ABD ve Kuzey Kore ülkelerinin liderleri, 12 Haziran’da yerel saatle 9.00’da Singapur’un Sentosa Adası’ndaki Capella Oteli’nde, nükleer silahsızlanmaya dair tarihi bir zirve gerçekleşirdiler.
Donald Trump ve Kim Jong-un, görüşmeden önceki 18 aylık süre içerisinde sosyal medyada karşılıklı sert açıklamalarda, hakaretlerde ve tehditlerde bulunmuşlardı. Bu kadar sıkıntılı bir süreçten sonra iki liderin görüşmeye karar vermesi, dünya barışı adına umarım güzel bir gelişmedir.
İki ülke arasındaki diplomatik siyaseti de, Güney Kore yönetimi sağlamaya çalıştı. Çünkü daha önce, Güney Kore Ulusal Güvenlik Danışmanı Chung Euiyong, ABD’de yapmış olduğu basın toplantısında, Kim Jong-un mektubunu getirdiğini ve ABD yönetimine ilettiğini duyurmuştu. Diplomasi trafiğinde çıkan görüşmelere göre; Kuzey Kore yönetimi, nükleer silahsızlanma vaadinde bulunarak, nükleer ve diğer füze testlerine ara vereceğini belirtmişti.

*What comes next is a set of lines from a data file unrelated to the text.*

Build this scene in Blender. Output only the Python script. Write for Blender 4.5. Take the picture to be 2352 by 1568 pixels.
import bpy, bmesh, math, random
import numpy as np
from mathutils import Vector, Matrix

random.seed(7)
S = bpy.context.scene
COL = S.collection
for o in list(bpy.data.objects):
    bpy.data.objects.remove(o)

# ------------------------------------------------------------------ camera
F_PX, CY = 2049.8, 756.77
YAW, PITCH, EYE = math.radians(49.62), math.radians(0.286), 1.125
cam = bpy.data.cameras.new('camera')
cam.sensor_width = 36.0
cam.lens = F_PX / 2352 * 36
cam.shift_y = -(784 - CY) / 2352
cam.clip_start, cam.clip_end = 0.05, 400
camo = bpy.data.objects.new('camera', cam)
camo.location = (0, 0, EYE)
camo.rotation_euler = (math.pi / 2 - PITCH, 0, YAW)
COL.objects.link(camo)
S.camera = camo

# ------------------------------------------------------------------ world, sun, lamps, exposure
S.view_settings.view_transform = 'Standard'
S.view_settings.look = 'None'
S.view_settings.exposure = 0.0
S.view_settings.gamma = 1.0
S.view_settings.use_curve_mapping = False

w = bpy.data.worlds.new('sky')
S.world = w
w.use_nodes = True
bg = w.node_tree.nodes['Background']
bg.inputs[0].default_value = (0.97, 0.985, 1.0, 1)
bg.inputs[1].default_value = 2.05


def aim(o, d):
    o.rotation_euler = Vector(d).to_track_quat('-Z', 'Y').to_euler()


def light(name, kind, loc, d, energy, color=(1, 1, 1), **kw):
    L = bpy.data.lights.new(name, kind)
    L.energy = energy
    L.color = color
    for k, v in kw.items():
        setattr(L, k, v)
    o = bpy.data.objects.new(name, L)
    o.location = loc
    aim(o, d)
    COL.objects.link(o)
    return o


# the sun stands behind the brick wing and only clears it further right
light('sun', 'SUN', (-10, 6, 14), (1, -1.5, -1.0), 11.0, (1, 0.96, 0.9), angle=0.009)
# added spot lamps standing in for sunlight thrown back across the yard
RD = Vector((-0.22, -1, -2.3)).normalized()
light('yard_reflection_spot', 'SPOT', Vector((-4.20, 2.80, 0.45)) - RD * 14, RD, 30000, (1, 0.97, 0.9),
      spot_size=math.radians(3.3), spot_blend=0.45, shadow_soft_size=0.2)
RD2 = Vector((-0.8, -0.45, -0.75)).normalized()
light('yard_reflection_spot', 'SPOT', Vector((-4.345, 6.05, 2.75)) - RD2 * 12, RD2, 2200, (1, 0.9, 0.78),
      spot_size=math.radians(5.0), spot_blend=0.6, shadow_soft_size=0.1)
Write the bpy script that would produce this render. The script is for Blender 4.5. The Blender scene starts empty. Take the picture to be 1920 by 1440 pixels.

Uzun aradan sonra Kuzey Kore lideri Kim Jong-un, Güney Kore yönetiminin de desteği ile ABD lideri Donald Trump’ı görüşmek üzere davet etmeye karar verdi. Tabiî ki Doanld Trump görüşme davetini ABD açısından tarihi bir fırsata dönüştürmek için kabul etmeye çalıştı.
İki ülke yapılan toplantıda, nükleer silahlanmaya dair görüşmeler gerçekleştirdiler. Görüşmede bazı kararları imza altına aldılar.
ABD temsilcileri bu görüşmeyi, Kuzey Kore yönetiminin nükleer silahsızlanmaya dair attıkları bir başlangıç olarak, değerlendirdiler. Bazı uzmanlara göre de, Kuzey Kore lideri, tarihi zirveyi, propaganda amaçlı kullanacağını da düşünmektedirler. Bu kadar kısa süreli zirve toplantılarında, somut adımların atılamayacağı uyarısını da yaptılar.
Daha önceden ABD lideri Donald Trump’ın Yardımcısı Mike Pence şu açıklamalarda bulunmuştu; görüşmeler nasıl gelişirse gelişsin kararlı olacağız, iki ülke arasındaki gelişmelerin, ABD ve müttefiklerinin nükleer programın sona erdirilmesi için Kuzey Kore yönetimine yapacakları maksimum baskıya bağlıdır. Seçeneklerin masada olduğu ve nükleer silahsızlanma alanında güvenilir, doğrulanabilir ve somut adımlar atıldıktan sonra, rejime yönelik tavırlarını değişiklik olabileceğini, belirtmişti.
Güney Kore hükümeti de şu açıklamalarda bulunmuştu; Kuzey Kore’ye yönelik askeri tehditler azalır, rejimin güvenliği garanti edilirse, Kuzey Kore’nin nükleer silahlanmaya sahip olmak için nedenleri bulunmayacaktır.
Kuzey Kore bir taraftan nükleer silahsızlanmaya çalışırken diğer taraftan, Suriye’de kurulacak kimyasal silah fabrikasına malzeme tedarikinde bulunmaya çalışması, ayrıca sorgulanması gereken bir konudur.
Bu gelişmelere baktığımızda, ekonomik kriz yaşayan ülkeler karşılıklı tavizler vererek, kıtalar arası pazar arayışına gireceklerdir. İthalat üzerine kurulu ekonomilerde kriz patlak veremeye çalışmaktadır. Ekonomik krizlerin atlatılması ve güçlü ekonomilerin kaynağı, daha çok ihracatın yapılması ve daha az ithalatın gerçekleştirilmesine bağlıdır. Ülke içerisinde, ithalata dayalı ekonomik çarkı belli süreliğine döndürebilirsiniz, fakat dış borcun ödenebilmesi ve ülkede refahın sağlanabilmesi için ülkelerin ihracat pazarlarını bulması, hayati öneme sahiptir.
Ekonomik krizler, siyasi kamplaşmaları, hükümet değişiklikleri, bazen de toplumsal ayaklanmaları ve rejim değişikliklerini de beraberinde getirebilmektedir.